## INSTRUCTION
Return, exactly as written, every line from the first line of the data below through the line that contains "COL = scene.collection".
***** DATASET ENTRIES *****
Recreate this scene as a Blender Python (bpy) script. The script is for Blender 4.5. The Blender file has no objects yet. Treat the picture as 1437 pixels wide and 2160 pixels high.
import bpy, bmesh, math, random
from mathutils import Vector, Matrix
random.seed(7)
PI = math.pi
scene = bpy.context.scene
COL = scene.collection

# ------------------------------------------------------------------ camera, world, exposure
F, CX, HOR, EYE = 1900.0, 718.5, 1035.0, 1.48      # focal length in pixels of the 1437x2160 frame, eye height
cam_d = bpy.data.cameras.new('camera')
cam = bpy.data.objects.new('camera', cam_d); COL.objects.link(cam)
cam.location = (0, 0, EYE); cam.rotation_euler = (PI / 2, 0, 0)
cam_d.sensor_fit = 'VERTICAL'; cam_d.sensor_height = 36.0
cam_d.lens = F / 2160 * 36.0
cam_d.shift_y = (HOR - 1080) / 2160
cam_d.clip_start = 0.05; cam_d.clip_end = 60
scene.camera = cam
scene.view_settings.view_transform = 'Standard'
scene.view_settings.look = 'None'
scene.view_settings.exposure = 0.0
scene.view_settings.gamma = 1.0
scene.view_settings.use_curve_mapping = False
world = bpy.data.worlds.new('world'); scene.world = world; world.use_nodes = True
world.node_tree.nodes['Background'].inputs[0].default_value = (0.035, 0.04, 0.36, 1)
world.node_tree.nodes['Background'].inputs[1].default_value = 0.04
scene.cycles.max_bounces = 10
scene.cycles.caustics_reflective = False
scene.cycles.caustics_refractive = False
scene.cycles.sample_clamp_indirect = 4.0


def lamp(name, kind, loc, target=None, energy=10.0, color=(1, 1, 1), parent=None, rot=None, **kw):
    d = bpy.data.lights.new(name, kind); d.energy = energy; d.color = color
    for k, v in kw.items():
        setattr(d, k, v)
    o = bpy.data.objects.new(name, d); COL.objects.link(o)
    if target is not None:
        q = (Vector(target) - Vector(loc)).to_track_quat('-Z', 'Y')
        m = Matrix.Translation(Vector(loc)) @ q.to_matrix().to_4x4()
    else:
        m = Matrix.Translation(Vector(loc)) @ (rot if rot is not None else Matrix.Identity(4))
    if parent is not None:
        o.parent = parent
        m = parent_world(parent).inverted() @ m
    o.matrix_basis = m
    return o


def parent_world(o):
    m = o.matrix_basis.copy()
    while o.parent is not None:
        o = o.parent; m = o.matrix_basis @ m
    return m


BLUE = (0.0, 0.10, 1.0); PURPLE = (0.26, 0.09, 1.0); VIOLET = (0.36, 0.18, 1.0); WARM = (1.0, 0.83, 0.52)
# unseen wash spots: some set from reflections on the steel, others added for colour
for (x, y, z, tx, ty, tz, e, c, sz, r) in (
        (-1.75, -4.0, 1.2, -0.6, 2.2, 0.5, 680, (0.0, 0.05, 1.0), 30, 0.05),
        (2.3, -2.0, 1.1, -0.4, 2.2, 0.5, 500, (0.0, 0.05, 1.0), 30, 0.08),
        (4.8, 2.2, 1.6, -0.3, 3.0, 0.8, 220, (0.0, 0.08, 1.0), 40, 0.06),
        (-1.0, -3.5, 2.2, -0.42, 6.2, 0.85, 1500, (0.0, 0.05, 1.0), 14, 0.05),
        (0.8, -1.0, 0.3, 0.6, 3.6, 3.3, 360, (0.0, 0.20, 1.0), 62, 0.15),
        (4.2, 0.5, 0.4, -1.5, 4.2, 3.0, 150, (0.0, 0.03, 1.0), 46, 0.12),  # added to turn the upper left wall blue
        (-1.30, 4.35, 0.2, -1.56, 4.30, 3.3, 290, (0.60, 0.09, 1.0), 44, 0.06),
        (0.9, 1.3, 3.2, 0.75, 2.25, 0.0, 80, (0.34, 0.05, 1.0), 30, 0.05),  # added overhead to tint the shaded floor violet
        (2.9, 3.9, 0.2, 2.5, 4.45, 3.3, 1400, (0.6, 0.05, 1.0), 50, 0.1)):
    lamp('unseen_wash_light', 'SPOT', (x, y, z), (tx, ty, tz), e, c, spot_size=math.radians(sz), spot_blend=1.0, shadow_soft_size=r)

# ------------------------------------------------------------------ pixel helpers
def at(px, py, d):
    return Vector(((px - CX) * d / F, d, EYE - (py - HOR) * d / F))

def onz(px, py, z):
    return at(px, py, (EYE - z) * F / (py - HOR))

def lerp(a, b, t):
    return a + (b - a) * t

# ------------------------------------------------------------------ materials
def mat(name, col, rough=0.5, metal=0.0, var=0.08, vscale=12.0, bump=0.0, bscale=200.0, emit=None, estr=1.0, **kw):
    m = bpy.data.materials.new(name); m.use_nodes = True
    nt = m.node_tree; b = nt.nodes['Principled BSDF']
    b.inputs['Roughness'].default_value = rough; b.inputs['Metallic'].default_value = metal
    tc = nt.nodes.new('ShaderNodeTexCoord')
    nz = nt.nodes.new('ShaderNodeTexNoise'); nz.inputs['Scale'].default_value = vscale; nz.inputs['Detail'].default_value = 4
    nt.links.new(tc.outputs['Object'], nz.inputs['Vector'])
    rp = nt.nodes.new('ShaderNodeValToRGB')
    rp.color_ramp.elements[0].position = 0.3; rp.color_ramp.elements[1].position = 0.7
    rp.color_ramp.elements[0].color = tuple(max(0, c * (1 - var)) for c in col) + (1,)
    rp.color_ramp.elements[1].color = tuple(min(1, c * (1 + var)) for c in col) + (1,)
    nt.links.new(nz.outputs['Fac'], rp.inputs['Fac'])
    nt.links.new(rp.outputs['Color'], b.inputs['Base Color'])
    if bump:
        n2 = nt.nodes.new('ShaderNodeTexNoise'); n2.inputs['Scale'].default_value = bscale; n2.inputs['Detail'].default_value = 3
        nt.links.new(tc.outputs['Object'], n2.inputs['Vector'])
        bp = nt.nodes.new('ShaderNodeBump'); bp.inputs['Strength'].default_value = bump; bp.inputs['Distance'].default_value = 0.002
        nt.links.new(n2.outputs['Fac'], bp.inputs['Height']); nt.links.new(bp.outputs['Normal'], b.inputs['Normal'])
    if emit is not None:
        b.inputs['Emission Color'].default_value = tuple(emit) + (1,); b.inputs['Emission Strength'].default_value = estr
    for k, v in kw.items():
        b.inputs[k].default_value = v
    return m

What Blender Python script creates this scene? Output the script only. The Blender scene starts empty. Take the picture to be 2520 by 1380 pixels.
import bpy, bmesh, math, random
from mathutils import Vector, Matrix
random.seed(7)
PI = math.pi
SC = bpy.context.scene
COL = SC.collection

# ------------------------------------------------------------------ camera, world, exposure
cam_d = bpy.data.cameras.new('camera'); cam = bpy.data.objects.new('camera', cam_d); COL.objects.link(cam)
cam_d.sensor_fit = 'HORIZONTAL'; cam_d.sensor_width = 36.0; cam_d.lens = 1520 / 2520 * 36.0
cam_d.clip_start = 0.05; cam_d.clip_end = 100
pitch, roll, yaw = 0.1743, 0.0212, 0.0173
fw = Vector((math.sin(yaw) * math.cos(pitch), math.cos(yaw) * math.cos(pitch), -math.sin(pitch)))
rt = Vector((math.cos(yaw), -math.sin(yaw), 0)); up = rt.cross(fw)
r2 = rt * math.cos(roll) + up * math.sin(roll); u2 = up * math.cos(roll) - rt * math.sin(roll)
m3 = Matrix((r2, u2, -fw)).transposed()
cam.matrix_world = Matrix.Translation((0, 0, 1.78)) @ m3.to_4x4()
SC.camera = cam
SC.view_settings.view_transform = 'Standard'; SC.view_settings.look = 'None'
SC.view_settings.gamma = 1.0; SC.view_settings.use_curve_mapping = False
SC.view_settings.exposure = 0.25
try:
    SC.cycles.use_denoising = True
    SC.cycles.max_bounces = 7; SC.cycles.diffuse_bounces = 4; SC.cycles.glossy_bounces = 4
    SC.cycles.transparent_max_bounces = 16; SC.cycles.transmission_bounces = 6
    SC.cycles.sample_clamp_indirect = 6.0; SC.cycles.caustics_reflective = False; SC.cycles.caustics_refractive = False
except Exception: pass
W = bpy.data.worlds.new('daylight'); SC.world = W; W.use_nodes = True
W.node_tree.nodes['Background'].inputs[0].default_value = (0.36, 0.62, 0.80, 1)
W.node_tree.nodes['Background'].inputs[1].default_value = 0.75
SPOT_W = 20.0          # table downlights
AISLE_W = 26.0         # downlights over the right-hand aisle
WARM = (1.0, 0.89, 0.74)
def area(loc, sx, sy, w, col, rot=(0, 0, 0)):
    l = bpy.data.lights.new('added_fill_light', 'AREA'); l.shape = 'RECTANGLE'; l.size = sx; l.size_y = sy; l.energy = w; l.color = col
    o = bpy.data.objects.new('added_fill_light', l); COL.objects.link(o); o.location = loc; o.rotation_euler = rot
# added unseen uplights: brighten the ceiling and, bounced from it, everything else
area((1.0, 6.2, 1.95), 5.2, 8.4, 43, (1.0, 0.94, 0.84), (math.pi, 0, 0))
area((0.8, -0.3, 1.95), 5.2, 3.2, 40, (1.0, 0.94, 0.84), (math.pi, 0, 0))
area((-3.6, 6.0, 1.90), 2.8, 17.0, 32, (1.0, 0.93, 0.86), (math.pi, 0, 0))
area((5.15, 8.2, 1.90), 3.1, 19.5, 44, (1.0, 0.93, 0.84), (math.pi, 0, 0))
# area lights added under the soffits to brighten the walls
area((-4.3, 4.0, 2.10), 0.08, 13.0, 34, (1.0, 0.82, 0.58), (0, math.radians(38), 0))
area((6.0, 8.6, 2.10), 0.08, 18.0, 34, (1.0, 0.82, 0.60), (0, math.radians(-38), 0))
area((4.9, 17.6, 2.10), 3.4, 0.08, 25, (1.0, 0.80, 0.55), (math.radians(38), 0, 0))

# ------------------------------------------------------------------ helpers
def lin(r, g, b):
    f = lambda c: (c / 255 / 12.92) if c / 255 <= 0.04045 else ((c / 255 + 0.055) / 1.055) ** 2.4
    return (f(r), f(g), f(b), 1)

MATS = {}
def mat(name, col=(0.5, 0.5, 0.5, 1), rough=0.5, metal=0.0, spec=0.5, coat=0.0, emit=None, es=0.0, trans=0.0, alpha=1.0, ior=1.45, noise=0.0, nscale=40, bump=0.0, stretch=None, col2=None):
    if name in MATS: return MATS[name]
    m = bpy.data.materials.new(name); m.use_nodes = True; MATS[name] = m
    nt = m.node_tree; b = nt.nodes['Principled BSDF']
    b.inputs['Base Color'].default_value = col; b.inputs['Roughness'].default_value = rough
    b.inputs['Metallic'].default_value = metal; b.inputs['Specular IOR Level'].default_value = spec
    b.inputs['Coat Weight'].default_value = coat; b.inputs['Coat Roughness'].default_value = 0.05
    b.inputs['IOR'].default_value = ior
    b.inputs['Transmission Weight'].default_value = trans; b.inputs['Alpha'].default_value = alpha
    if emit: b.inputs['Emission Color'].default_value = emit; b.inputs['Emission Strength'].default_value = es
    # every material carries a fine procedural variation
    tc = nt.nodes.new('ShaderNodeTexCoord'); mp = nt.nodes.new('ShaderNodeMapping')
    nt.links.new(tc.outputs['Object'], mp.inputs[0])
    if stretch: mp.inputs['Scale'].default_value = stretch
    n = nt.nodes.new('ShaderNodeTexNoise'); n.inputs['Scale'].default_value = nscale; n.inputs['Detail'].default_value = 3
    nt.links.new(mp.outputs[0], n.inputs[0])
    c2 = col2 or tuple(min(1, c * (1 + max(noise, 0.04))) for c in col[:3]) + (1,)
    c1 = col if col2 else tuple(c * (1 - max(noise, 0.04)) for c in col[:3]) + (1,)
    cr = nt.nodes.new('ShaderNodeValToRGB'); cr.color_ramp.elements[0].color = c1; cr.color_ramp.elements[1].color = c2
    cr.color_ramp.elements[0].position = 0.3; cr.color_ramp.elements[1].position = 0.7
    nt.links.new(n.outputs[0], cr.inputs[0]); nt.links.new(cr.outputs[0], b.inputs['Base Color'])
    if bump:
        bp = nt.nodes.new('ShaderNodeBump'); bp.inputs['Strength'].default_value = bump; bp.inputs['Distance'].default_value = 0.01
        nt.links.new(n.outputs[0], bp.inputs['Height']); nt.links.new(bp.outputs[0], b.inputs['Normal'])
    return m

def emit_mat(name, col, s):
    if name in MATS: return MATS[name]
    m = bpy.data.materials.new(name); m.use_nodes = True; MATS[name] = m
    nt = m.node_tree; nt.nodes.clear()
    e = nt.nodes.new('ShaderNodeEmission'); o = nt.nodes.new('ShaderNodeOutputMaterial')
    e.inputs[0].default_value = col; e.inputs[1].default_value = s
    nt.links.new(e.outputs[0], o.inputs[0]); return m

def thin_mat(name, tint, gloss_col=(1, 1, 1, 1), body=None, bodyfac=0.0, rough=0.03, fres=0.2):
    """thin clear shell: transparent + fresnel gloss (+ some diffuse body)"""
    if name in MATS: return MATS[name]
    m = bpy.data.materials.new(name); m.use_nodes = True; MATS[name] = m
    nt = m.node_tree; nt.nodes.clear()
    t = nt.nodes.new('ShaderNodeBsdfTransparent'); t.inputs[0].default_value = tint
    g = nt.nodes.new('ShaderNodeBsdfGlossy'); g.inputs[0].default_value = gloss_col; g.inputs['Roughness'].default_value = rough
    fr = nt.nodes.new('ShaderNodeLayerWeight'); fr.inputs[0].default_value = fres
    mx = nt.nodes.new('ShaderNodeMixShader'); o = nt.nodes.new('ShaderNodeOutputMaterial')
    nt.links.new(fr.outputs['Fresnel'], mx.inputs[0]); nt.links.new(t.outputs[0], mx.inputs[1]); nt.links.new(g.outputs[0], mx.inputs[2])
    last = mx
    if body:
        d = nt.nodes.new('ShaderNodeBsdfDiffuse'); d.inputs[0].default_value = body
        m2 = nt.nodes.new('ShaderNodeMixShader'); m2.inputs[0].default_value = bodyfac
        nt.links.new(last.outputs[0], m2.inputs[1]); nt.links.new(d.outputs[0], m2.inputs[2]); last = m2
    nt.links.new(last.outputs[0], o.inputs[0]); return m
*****
## EXERCISE SOLUTION
Recreate this scene as a Blender Python (bpy) script. The script is for Blender 4.5. The Blender file has no objects yet. Treat the picture as 1437 pixels wide and 2160 pixels high.
import bpy, bmesh, math, random
from mathutils import Vector, Matrix
random.seed(7)
PI = math.pi
scene = bpy.context.scene
COL = scene.collection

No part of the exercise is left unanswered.